New taxes on the financial sector are likely. The European Commission has proposed a financial transaction tax and a financial activities tax. This chapter evaluates those proposals and identifies other potential taxation mechanisms the EC has overlooked. It says that the proposed measures are poorly suited to curb excessively risky trading and eliminate undertaxation of the financial sector. For many years, taxation of financial institutions was a topic for specialists, both among tax or public finance economists and among financial economists. The current crisis and the need for large-scale recapitalisations of banks have changed this dramatically, and new taxes on banks now form part of the broader debate on regulatory reform. Over the past three years, several proposals to introduce new financial-sector taxation, in some form or another, have emerged in the political arena, and now the time has come to get specific.

On 28 September 2013, the European Commission published a proposal for a new directive on a common system of financial transaction tax, with an EU-wide tax rate of 0.1% on bond and equity transactions, and of 0.01% on derivative transactions between financial firms. In its impact assessment study, the European Commission juxtaposes a common financial transaction tax (FTT) with a common financial activities tax (FAT). The FAT would tax the combined profits and wages in the financial sector, as an approximation of its value-added. Below, we will assess both proposals. However, we maintain that, by presenting us with a horse race between an FTT and an FAT, the European Commission is unduly restricting the debate on appropriate new taxation of the financial sector.

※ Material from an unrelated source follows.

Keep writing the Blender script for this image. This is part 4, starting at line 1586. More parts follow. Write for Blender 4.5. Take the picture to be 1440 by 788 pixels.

Unfortunately, by framing the policy choice as between an FTT and an FAT, the Commission is also giving short shrift to the need for a common approach to bank levies in Europe. Bank levies are taxes on a bank’s liabilities that generally exclude deposits that are covered by deposit insurance schemes. Bank levies appropriately follow the ‘polluter-pays’ principle, as they target the banks – and their high leverage – that are heavily implicated in the recent financial crisis. Bank levies have significant potential to raise revenue and they directly discourage bank leverage, thereby reducing the chance of future bank instability. In sophisticated versions of bank levies, they are targeted at risky bank finance such as short-term wholesale finance, and they may be higher for banks with high leverage, or for banks that are systemically important. It is exactly because of these benefits that many individual EU member states are considering or already have in place taxes on bank liabilities.

Finally, to reduce the need for costly public bailouts in the future, it is important to improve the operation of bank recovery and resolution mechanisms in Europe. As discussed by Allen et al (2011), the current crisis has revealed important deficiencies and gaps in the European bank resolution framework. Much can be gained by moving to a common bank recovery and resolution framework that provides authorities with more options to intervene at fragile banks and to come to speedy and less costly resolutions of banks if needed.